I use the ms agent technology in Emulaxian to do the text to speech...and for fun did some experiments with speech recognition...I must say it was very fun especially shooting the galaxians...left left left...shoot  :D

Peter

Dudah:
Would that happen to be Micro$oft Speech SDK? My friend Aaroncake who made an MP3 computer for his car has that on it. his website is http://www.aaroncake.net I believe if you wanna check it out. Best of luck!

-Dudah

RacerX:
I have played with this too.  I wrote a little front-end in Visual Basic using Microsoft's speech recognition.  I was able to say, "Play Donkey-Kong" and it would fire off the game.  I wanted to find a front-end that was already written and just add this code to it (I'm lazy that way  ;)), but I gave up trying to find one written in VB that was open source.

1UP:
What sucks about voice input is all the damn setting up before you can even use it.

Jonathan_the_Red:
1UP--

Yeah, I wouldn't want to use speech in a game, either (apart from being slow and inaccurate, it also strikes me as cheating). I'm much more interested in it for the front end.

Microsoft operating systems have a built-in speech subsystem, and separate vendors can plug in their own recognition engines. For each user, it maintains a "speech profile". The practical upshot of this is that you can spend a few minutes training, and your speech recognition will be improved over all apps that use it.

Not only that, but training often isn't even necessary.
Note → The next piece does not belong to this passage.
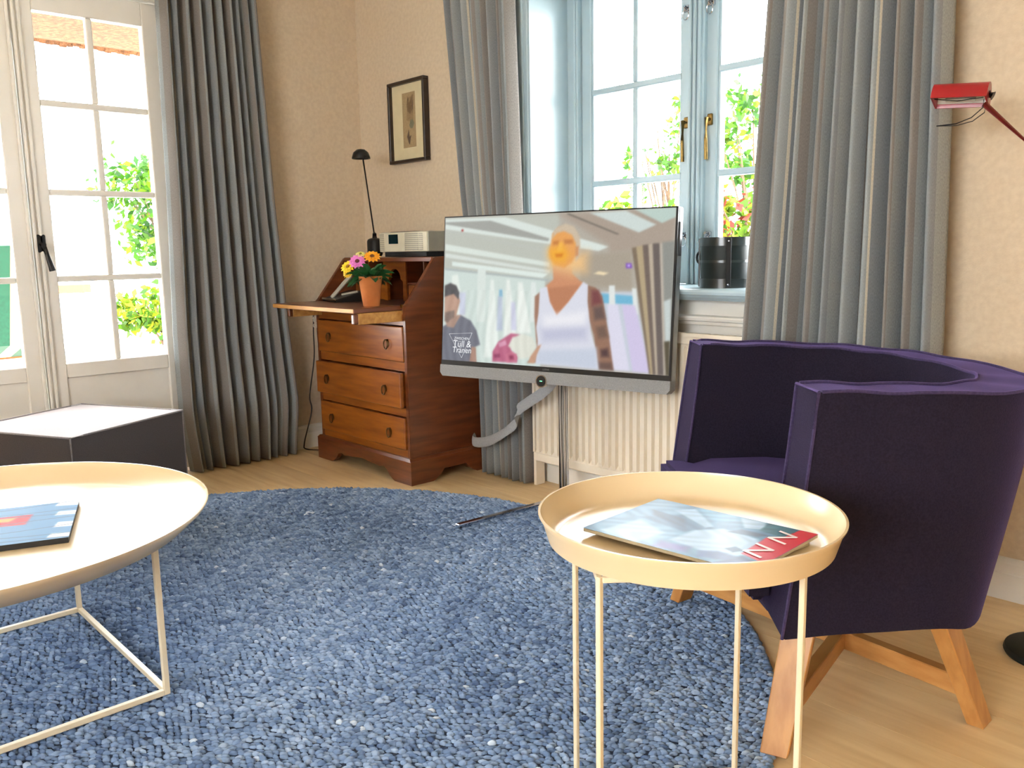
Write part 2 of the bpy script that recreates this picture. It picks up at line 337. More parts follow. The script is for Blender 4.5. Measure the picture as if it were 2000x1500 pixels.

There are two main types of speech recognition: dictation and voice commands. With dictation, you're speaking text and the computer is translating it into the written word. Dictation is a very, very computationally difficult problem, and a lot of training is required to get anywhere near acceptable accuracy. Voice commands are a much simpler problem. With voice commands, there's a relatively small list of valid words, and the recognition engine is just trying to decide if you've said one of them. Modern speech recognition engines have advanced to the point where they can do quite well at voice commands without any training at all.

If you have Windows XP, try installing the Plus! XP pack and firing up Windows Media Player. If you plug in a microphone, you can say "play artist Pink Floyd" and the recognition will be good enough without any training to do just that.

By the way, it's really unfair to compare your computer to your remote control. Your computer is a behemoth that runs a cycle in a billionth of a second and has hundreds of millions of bytes of RAM. Your remote control is a stupid little logic controller with virtually no memory. You'd darned well better believe your computer will do a better job at speech recognition.